▽

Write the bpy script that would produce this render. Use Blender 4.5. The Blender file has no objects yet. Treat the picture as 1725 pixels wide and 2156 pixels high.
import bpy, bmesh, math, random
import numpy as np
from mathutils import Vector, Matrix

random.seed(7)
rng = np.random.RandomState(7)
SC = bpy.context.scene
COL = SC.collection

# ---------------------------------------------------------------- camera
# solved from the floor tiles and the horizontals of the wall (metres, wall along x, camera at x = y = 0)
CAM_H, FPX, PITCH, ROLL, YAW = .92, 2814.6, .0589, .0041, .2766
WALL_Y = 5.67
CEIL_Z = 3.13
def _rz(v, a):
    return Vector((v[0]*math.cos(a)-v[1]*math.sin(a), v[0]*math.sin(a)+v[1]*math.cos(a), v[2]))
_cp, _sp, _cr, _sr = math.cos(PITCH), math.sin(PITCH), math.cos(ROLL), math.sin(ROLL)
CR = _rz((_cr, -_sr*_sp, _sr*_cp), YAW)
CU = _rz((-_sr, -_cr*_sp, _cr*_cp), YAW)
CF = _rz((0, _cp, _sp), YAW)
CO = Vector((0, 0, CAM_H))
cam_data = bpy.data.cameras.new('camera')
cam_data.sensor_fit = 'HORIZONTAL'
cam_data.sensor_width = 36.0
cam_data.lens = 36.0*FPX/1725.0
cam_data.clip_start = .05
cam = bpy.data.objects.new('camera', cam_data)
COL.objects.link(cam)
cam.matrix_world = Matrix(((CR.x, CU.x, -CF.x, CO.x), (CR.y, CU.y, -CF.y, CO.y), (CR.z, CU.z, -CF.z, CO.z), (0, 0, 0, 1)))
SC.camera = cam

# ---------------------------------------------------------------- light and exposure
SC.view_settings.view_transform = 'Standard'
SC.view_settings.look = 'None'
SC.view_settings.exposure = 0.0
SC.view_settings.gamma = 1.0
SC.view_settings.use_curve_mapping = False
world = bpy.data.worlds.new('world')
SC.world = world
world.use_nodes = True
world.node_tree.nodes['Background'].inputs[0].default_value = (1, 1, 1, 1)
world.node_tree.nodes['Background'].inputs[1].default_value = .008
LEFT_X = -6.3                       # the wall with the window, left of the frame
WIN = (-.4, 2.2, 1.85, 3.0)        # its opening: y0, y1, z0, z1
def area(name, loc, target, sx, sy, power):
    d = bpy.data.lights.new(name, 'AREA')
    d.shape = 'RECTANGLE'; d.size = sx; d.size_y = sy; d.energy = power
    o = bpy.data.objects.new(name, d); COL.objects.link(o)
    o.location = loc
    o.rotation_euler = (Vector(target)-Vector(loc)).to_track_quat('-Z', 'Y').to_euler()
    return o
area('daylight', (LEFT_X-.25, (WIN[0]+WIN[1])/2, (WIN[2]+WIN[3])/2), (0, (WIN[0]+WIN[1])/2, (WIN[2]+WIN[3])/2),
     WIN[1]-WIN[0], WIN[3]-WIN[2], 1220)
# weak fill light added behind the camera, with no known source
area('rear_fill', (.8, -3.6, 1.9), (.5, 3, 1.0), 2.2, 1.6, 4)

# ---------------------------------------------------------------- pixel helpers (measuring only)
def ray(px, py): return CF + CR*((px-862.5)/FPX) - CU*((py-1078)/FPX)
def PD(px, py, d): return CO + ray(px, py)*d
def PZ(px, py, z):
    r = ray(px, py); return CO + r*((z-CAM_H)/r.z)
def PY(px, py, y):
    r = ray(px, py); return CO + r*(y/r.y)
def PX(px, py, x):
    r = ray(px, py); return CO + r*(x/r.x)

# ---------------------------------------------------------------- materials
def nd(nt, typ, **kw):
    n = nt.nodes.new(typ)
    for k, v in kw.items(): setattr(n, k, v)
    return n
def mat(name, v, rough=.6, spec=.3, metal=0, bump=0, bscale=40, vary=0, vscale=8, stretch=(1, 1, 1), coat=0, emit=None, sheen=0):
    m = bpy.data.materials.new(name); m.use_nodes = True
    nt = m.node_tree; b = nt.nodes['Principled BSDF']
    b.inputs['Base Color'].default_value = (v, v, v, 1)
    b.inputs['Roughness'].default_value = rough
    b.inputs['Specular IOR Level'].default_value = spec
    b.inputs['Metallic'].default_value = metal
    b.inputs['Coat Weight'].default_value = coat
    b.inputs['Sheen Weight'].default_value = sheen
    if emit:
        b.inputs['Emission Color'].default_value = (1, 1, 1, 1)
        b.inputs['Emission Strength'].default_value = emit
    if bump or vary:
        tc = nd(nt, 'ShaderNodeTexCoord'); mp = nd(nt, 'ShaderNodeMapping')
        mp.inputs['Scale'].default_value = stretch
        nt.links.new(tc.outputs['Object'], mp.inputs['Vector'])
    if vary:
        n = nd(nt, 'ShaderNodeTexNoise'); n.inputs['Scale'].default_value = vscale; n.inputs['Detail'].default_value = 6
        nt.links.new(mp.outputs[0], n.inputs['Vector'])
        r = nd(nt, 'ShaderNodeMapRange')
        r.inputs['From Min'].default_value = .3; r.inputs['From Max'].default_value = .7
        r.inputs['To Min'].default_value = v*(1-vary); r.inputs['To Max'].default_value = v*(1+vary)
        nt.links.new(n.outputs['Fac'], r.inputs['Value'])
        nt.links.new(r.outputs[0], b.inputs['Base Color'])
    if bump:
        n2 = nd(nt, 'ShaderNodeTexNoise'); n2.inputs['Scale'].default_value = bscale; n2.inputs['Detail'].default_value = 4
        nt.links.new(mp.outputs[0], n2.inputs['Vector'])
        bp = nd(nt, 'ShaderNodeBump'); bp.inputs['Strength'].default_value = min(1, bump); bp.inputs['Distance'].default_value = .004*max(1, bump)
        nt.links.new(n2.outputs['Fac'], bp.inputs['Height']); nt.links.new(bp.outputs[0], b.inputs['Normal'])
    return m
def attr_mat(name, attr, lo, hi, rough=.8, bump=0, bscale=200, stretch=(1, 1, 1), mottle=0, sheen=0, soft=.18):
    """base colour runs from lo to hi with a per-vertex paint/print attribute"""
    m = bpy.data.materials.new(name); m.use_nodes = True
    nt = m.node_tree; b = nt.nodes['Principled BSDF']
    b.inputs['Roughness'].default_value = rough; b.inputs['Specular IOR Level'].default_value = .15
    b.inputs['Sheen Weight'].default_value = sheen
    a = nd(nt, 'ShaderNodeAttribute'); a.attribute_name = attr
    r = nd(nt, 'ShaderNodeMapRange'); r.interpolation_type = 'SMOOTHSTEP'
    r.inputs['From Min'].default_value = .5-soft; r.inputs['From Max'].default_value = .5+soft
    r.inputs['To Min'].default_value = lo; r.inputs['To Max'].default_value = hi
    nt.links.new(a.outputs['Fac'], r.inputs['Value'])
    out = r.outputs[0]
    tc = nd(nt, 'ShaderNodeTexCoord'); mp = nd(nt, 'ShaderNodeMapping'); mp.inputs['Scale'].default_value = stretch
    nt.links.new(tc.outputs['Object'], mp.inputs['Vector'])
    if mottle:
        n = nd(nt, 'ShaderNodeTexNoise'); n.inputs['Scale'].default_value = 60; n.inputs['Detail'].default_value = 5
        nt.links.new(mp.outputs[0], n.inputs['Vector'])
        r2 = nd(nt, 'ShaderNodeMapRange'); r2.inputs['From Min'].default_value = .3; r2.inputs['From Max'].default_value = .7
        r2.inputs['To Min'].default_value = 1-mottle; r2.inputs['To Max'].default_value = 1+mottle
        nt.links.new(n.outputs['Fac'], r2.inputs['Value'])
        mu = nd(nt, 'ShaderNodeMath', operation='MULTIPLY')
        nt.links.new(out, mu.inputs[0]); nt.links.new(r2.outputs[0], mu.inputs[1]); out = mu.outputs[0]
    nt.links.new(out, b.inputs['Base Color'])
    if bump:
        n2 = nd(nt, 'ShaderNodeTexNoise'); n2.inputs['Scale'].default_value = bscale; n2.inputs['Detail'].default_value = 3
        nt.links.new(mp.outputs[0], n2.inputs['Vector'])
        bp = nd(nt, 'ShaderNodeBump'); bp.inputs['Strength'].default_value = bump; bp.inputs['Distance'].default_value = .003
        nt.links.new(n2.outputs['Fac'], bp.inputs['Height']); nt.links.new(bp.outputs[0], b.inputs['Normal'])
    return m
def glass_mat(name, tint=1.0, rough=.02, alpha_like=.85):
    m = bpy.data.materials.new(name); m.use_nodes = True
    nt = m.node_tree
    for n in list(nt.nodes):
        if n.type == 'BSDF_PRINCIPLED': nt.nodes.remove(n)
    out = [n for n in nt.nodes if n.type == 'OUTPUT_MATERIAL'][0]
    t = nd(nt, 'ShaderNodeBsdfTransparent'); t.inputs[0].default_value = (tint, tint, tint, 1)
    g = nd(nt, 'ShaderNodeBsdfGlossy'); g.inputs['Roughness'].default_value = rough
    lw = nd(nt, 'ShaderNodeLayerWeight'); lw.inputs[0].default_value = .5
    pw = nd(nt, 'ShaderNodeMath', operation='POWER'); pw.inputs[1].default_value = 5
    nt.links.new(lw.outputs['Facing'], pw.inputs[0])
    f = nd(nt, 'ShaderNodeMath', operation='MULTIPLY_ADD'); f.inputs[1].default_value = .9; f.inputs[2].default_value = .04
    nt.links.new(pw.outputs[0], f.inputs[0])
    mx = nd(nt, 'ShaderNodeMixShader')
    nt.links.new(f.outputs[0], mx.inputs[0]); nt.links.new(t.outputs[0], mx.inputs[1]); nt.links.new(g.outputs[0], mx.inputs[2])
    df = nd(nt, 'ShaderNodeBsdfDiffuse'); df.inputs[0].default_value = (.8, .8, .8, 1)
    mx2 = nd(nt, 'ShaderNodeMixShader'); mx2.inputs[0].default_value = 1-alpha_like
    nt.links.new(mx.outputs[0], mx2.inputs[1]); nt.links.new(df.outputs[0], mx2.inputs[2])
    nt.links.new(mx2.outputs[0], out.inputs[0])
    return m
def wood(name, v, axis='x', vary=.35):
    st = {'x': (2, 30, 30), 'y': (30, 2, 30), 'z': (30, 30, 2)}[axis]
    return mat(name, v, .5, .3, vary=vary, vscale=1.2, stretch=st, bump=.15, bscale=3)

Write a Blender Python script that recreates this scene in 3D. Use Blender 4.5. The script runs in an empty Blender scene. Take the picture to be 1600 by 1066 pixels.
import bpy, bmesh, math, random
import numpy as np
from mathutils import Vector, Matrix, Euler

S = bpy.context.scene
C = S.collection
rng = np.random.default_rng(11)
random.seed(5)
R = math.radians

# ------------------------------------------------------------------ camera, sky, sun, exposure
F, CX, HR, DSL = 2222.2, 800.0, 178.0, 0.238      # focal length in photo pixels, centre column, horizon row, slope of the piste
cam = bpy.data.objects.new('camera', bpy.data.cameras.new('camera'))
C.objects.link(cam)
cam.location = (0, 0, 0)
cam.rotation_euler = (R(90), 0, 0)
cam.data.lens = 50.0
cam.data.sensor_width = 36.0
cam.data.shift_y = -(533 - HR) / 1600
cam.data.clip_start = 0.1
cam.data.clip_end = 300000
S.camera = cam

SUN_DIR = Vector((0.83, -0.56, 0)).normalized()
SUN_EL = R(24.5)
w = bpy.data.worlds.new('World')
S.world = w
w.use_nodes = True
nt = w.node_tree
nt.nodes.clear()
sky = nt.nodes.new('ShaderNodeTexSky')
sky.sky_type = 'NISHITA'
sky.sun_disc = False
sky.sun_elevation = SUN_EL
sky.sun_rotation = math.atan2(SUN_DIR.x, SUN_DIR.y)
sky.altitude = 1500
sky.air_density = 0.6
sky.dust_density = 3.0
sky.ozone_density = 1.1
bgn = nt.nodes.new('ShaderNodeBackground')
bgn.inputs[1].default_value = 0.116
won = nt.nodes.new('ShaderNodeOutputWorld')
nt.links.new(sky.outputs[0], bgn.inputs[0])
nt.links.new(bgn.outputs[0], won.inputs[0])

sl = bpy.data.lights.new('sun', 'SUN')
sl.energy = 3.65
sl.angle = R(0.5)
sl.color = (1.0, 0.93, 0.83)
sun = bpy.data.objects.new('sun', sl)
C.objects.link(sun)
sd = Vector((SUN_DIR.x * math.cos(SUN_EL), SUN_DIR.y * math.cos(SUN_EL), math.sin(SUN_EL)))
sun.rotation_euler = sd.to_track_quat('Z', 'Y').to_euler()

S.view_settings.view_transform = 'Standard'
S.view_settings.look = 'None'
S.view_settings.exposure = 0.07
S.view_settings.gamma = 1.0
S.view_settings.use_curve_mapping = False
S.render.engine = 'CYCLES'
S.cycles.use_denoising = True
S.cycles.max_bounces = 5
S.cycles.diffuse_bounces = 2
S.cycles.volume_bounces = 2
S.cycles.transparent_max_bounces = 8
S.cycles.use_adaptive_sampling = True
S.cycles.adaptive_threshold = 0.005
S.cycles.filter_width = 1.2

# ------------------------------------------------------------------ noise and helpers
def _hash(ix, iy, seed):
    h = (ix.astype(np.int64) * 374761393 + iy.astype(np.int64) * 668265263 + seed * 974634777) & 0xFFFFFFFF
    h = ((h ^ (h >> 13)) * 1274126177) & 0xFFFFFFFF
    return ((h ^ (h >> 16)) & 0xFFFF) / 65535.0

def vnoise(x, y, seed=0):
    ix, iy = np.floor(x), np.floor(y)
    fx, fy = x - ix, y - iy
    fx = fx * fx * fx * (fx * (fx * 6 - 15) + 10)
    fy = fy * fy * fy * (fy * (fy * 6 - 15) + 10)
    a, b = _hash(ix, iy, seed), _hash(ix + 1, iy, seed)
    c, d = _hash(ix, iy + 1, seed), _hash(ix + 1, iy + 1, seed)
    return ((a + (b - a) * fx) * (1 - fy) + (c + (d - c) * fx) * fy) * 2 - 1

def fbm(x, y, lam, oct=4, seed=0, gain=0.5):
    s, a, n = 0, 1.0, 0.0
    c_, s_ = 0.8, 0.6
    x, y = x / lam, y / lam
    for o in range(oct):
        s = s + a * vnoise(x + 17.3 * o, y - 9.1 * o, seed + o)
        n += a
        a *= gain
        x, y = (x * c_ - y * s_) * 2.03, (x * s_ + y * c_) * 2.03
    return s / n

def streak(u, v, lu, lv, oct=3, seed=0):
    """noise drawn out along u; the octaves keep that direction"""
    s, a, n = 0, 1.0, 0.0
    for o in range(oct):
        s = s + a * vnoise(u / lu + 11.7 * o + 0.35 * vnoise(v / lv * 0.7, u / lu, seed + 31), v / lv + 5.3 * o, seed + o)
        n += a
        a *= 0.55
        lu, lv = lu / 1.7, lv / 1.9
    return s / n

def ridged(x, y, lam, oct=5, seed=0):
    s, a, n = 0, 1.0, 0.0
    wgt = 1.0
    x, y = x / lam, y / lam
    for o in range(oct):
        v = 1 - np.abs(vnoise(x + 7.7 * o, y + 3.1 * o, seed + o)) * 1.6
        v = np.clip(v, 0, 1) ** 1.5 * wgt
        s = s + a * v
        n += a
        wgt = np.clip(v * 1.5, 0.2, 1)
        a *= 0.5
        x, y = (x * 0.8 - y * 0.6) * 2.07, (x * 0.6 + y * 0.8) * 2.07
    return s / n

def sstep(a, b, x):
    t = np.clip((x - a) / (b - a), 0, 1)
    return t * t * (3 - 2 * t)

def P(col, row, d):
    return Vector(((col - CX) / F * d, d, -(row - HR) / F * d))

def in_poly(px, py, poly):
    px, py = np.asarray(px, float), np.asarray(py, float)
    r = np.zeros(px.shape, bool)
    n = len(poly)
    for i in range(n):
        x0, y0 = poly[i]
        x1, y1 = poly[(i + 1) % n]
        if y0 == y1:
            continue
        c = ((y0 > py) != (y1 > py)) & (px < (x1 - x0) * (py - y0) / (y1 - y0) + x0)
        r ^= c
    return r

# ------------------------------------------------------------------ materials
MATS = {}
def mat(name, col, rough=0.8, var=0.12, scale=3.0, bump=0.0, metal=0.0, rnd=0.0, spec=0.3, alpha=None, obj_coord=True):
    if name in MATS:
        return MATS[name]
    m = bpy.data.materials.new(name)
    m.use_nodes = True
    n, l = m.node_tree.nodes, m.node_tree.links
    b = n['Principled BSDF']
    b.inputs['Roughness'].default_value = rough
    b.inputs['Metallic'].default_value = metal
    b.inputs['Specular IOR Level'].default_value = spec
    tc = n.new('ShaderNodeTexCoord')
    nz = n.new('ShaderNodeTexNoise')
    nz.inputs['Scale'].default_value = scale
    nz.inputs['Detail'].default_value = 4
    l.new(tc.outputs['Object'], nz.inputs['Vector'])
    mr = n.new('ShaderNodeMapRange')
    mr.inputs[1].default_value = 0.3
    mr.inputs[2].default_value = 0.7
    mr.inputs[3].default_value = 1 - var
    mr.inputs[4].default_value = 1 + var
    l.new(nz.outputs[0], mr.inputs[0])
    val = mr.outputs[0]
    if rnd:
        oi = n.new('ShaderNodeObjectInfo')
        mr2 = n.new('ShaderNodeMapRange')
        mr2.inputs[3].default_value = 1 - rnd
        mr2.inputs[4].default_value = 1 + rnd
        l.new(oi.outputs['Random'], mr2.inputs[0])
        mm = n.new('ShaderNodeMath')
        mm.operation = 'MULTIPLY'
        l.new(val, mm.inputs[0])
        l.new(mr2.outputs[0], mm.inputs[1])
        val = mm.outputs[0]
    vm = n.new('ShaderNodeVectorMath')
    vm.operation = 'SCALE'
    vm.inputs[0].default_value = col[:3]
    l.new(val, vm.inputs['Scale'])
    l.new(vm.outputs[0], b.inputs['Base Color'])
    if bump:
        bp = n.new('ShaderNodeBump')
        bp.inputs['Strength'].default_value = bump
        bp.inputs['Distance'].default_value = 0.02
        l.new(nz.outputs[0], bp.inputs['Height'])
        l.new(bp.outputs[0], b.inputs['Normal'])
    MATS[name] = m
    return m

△

Exercise instructions ->
Please output the exact lines of the records above, beginning with the first and stopping after the line that holds "SC.camera = cam", and nothing else.

Response to this exercise ->
Write the bpy script that would produce this render. Use Blender 4.5. The Blender file has no objects yet. Treat the picture as 1725 pixels wide and 2156 pixels high.
import bpy, bmesh, math, random
import numpy as np
from mathutils import Vector, Matrix

random.seed(7)
rng = np.random.RandomState(7)
SC = bpy.context.scene
COL = SC.collection

# ---------------------------------------------------------------- camera
# solved from the floor tiles and the horizontals of the wall (metres, wall along x, camera at x = y = 0)
CAM_H, FPX, PITCH, ROLL, YAW = .92, 2814.6, .0589, .0041, .2766
WALL_Y = 5.67
CEIL_Z = 3.13
def _rz(v, a):
    return Vector((v[0]*math.cos(a)-v[1]*math.sin(a), v[0]*math.sin(a)+v[1]*math.cos(a), v[2]))
_cp, _sp, _cr, _sr = math.cos(PITCH), math.sin(PITCH), math.cos(ROLL), math.sin(ROLL)
CR = _rz((_cr, -_sr*_sp, _sr*_cp), YAW)
CU = _rz((-_sr, -_cr*_sp, _cr*_cp), YAW)
CF = _rz((0, _cp, _sp), YAW)
CO = Vector((0, 0, CAM_H))
cam_data = bpy.data.cameras.new('camera')
cam_data.sensor_fit = 'HORIZONTAL'
cam_data.sensor_width = 36.0
cam_data.lens = 36.0*FPX/1725.0
cam_data.clip_start = .05
cam = bpy.data.objects.new('camera', cam_data)
COL.objects.link(cam)
cam.matrix_world = Matrix(((CR.x, CU.x, -CF.x, CO.x), (CR.y, CU.y, -CF.y, CO.y), (CR.z, CU.z, -CF.z, CO.z), (0, 0, 0, 1)))
SC.camera = cam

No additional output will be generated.